• _Given instruction_
Reproduce exactly the lines starting at the line that contains "Write a Blender" and ending at the line that contains "return m, nt, out". Omit pictures.

-- -- --

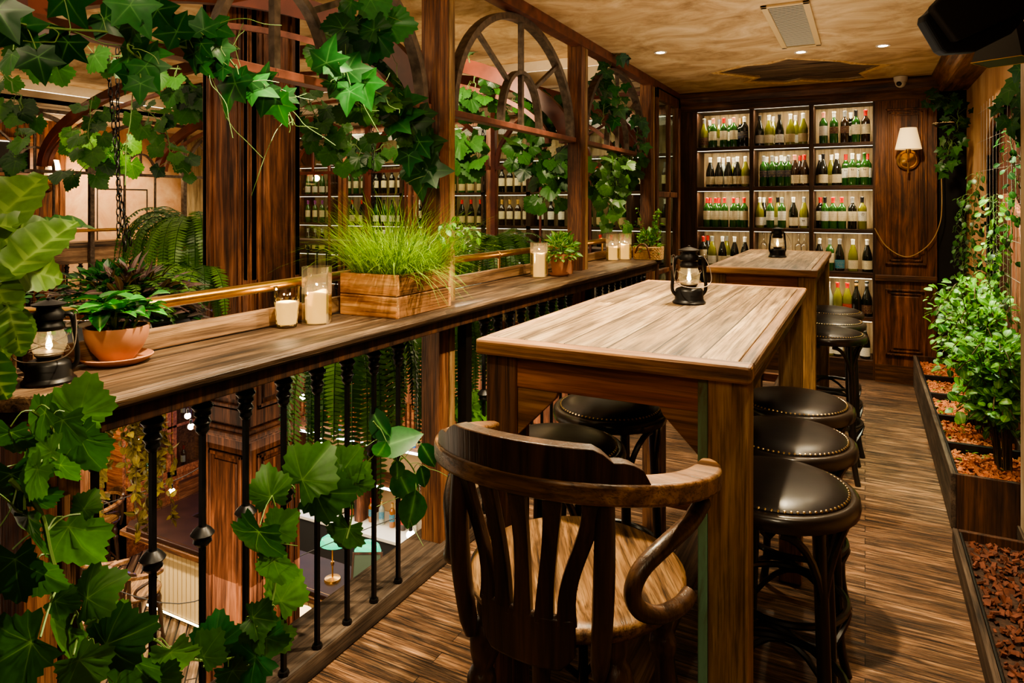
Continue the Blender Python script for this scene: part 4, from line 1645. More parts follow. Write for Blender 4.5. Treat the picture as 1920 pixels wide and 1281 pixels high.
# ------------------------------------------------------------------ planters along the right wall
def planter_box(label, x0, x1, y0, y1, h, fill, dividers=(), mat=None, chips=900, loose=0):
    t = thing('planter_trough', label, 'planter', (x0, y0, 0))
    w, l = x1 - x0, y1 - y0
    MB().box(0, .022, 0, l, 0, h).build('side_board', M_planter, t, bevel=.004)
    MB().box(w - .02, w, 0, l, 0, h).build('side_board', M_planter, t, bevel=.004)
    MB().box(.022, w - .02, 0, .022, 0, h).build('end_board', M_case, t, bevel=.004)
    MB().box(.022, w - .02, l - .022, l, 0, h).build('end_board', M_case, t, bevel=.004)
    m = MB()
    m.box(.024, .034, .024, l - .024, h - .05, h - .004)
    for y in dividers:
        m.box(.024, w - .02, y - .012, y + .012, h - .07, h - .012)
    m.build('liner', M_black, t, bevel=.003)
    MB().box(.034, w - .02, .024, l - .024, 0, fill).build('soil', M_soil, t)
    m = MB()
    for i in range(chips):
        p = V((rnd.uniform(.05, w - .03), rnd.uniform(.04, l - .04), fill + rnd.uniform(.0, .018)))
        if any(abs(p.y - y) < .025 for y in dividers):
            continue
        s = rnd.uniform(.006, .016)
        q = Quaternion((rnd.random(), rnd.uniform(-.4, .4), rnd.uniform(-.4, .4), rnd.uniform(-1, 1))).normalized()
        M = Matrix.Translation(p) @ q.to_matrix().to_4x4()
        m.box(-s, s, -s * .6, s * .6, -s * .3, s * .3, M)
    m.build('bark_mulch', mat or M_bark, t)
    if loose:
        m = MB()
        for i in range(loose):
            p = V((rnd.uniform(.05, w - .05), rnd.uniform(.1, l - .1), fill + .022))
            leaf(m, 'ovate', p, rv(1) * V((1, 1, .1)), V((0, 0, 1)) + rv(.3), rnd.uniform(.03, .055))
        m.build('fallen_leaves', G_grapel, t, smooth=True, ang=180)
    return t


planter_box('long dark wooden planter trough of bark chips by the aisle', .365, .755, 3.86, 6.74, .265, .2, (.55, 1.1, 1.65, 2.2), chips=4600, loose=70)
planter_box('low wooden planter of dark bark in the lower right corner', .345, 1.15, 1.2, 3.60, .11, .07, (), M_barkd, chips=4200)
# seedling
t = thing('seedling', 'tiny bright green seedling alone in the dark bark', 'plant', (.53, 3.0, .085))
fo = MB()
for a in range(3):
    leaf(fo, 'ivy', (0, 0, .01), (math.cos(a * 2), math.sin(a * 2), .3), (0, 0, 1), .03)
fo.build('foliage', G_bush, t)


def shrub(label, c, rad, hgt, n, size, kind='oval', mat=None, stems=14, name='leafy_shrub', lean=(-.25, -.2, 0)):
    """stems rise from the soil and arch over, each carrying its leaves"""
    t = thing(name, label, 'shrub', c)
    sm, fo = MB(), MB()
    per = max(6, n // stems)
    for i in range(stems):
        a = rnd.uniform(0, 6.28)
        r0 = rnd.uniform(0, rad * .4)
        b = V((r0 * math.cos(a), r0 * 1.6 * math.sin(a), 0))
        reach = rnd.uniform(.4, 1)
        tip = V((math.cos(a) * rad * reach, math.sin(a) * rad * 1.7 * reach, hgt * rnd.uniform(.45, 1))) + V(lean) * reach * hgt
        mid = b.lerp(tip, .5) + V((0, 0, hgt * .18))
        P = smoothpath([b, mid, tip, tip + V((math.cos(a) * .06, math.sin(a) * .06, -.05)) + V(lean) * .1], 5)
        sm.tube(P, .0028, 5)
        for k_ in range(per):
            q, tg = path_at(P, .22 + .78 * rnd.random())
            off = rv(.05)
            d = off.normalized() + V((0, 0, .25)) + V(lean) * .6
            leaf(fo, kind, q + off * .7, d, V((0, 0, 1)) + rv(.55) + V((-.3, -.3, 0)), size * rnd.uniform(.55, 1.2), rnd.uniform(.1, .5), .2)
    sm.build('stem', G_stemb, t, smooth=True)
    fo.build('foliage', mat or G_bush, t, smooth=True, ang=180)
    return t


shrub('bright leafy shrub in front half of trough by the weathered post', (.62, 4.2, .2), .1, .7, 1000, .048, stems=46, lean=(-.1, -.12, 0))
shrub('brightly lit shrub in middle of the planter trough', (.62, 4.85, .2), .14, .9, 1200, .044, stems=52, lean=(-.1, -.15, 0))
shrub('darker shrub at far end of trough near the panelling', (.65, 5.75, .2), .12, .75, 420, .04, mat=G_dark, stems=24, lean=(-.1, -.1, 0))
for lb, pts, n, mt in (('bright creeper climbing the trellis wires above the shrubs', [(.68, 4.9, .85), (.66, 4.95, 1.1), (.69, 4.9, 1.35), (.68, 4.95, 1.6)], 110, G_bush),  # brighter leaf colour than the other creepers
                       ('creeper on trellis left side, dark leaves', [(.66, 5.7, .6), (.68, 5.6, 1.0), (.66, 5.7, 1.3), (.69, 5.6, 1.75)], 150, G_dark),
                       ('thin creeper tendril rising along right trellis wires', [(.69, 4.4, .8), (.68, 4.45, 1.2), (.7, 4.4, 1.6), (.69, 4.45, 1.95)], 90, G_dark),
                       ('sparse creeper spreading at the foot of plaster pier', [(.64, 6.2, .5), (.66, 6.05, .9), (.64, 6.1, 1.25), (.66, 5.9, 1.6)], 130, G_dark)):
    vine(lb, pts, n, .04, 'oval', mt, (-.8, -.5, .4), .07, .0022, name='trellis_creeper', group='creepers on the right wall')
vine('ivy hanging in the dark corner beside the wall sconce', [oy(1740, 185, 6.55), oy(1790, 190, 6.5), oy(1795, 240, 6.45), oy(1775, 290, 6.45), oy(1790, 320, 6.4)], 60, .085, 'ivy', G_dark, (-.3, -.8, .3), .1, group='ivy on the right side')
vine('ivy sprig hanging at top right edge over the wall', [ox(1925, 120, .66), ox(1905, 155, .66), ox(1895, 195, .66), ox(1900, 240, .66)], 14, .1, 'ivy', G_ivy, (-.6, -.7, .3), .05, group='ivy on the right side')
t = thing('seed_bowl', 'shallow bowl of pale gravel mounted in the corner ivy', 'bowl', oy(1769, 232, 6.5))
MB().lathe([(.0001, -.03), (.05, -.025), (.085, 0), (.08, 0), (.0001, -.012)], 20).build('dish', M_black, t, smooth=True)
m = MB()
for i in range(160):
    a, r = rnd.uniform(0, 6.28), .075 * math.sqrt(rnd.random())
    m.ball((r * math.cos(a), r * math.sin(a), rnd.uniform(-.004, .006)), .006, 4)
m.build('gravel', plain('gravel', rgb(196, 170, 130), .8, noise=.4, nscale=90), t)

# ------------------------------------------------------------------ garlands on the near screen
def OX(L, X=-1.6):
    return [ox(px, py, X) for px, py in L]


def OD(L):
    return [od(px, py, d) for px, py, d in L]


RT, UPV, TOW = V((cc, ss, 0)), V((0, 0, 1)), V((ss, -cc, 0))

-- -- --

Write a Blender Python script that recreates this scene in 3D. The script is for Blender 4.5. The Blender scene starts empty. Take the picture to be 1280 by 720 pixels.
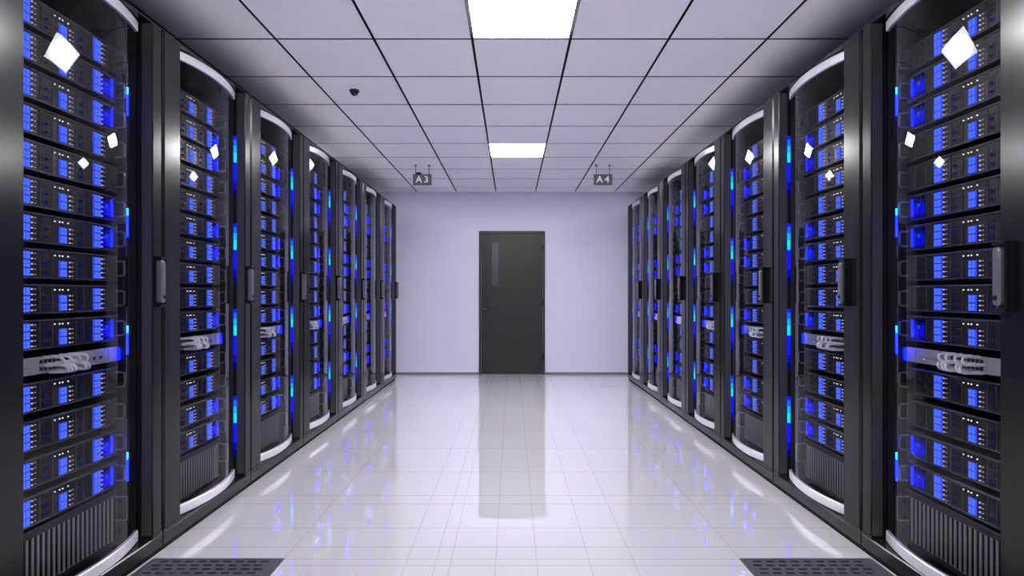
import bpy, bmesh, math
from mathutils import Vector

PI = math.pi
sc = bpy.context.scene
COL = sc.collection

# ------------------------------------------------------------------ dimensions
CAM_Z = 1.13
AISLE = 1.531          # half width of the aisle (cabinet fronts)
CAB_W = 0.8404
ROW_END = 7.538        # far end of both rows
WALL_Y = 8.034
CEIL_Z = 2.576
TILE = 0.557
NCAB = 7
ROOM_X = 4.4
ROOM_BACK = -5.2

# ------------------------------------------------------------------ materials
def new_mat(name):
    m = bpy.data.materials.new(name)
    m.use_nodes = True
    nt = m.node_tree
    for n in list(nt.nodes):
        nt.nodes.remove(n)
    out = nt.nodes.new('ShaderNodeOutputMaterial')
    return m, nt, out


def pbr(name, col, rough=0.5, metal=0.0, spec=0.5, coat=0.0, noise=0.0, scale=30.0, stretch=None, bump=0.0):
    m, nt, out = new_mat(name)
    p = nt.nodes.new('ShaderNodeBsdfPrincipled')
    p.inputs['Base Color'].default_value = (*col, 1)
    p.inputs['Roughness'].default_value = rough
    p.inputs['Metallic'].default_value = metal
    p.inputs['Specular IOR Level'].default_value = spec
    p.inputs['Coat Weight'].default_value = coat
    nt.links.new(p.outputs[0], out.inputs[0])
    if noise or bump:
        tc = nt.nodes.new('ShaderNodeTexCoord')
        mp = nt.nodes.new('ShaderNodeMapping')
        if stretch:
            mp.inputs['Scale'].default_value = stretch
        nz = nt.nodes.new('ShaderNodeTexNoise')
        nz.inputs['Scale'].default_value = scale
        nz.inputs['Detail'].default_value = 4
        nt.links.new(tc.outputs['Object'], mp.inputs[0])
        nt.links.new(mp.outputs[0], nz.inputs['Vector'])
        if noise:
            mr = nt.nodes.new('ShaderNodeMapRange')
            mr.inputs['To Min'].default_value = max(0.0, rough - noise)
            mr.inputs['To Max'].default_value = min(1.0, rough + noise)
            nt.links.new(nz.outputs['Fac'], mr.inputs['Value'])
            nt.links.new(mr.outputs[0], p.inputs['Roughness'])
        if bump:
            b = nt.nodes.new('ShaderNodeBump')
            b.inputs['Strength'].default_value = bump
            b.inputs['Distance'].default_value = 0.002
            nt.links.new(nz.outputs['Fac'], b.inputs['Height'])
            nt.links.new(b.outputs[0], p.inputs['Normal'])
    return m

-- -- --

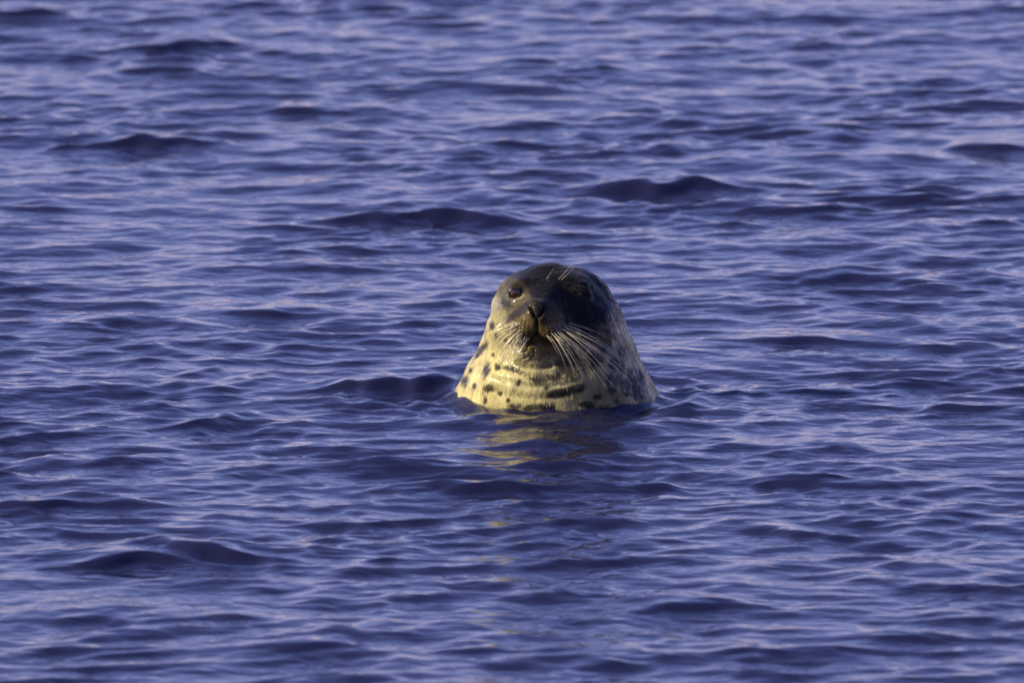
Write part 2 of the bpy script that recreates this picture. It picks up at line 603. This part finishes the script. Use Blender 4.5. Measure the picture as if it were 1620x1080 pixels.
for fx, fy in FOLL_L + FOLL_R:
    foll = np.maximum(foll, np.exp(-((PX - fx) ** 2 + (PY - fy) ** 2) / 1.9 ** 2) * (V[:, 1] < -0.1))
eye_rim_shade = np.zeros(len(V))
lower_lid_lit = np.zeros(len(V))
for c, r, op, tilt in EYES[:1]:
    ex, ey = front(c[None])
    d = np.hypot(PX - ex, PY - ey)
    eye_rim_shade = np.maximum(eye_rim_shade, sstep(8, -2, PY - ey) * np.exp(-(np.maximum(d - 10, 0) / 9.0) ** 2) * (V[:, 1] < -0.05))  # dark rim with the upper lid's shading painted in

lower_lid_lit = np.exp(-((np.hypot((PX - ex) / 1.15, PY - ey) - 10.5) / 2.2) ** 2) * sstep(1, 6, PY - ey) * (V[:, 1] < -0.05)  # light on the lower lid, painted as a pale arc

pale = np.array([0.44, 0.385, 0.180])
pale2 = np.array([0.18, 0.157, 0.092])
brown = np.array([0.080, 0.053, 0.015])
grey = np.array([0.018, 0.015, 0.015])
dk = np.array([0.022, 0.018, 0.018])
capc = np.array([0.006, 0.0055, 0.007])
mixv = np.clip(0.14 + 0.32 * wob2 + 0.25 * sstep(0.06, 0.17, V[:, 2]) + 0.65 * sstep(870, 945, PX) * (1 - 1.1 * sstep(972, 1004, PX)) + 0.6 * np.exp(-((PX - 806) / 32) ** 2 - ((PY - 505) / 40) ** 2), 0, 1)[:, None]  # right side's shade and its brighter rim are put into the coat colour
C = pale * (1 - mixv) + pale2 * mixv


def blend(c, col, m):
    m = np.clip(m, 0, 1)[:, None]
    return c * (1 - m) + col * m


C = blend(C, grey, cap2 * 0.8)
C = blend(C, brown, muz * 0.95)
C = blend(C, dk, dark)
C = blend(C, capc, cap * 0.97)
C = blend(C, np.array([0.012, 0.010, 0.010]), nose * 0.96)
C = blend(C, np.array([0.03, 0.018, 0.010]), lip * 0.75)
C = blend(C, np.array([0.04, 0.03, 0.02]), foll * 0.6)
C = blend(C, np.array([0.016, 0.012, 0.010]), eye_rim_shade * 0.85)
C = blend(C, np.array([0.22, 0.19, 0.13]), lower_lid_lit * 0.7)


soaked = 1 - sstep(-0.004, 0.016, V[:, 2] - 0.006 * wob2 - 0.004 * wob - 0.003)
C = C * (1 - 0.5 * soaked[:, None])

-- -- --

• _Worked solution_
Write a Blender Python script that recreates this scene in 3D. The script is for Blender 4.5. The Blender scene starts empty. Take the picture to be 1280 by 720 pixels.
import bpy, bmesh, math
from mathutils import Vector

PI = math.pi
sc = bpy.context.scene
COL = sc.collection

# ------------------------------------------------------------------ dimensions
CAM_Z = 1.13
AISLE = 1.531          # half width of the aisle (cabinet fronts)
CAB_W = 0.8404
ROW_END = 7.538        # far end of both rows
WALL_Y = 8.034
CEIL_Z = 2.576
TILE = 0.557
NCAB = 7
ROOM_X = 4.4
ROOM_BACK = -5.2

# ------------------------------------------------------------------ materials
def new_mat(name):
    m = bpy.data.materials.new(name)
    m.use_nodes = True
    nt = m.node_tree
    for n in list(nt.nodes):
        nt.nodes.remove(n)
    out = nt.nodes.new('ShaderNodeOutputMaterial')
    return m, nt, out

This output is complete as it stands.